Con el affaire Cassez-Vallarta México inauguró, de paso, la posverdad: ¿qué mayor y más descarado ejemplo de fake news que esas largas horas de transmisión “en vivo” de una falsa captura y una falsa liberación? ¿Y qué decir de las siguientes dos décadas de mentiras difundidas por medios al servicio del poder? Por desgracia, las condiciones que permitieron que Vallarta tardase dos décadas en regresar con los suyos continúan allí: policías, peritos y fiscalías dominados por la corrupción o sometidos a las presiones políticas o del crimen organizado; medios de comunicación dispuestos a lo que sea para complacer a los gobernantes en turno; leyes mal diseñadas y procedimientos penales absurdos o interminables; a ello hay que sumar, a partir del próximo mes, jueces, magistrados y ministros aún más inexpertos y vulnerables a la extorsión por culpa de la reciente reforma promovida por Morena; y, por supuesto, la vigencia de la prisión preventiva oficiosa, esa figura violatoria de los derechos humanos que adoraban Calderón y García Luna y que han ampliado López Obrador y Sheinbaum —en otra de las lamentables paradojas de esta historia—, que fue justo lo que permitió que Israel pasara dos decenios en la cárcel sin sentencia. Como tantos otros mexicanos el día hoy, siendo inocente.

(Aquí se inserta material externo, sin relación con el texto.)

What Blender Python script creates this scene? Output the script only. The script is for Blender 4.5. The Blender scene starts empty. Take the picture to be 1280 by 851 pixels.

La penosa odisea de Vallarta y su familia aún no ha concluido —uno de sus hermanos y otro de sus sobrinos continúan presos, y la Fiscalía todavía podría tener el descaro de apelar la decisión de la jueza Vieyra Valdés—, pero parece cerca de llegar a su fin. Al menos, él ya ha dormido esta noche con su esposa y se ha reunido con su familia. Para el resto de los mexicanos, en cambio, la justicia —la posibilidad de que la investigación de los delitos conduzca a una verdad judicial expedita, transparente y confiable— sigue estando tan lejos como la Ítaca imaginada por el poeta griego Constantinos Cavafis. Arribar a ella algún día dependerá del esfuerzo de nuevas generaciones que no se dejen amedrentar por los Lestrigones y Cíclopes que siempre rodean al poder.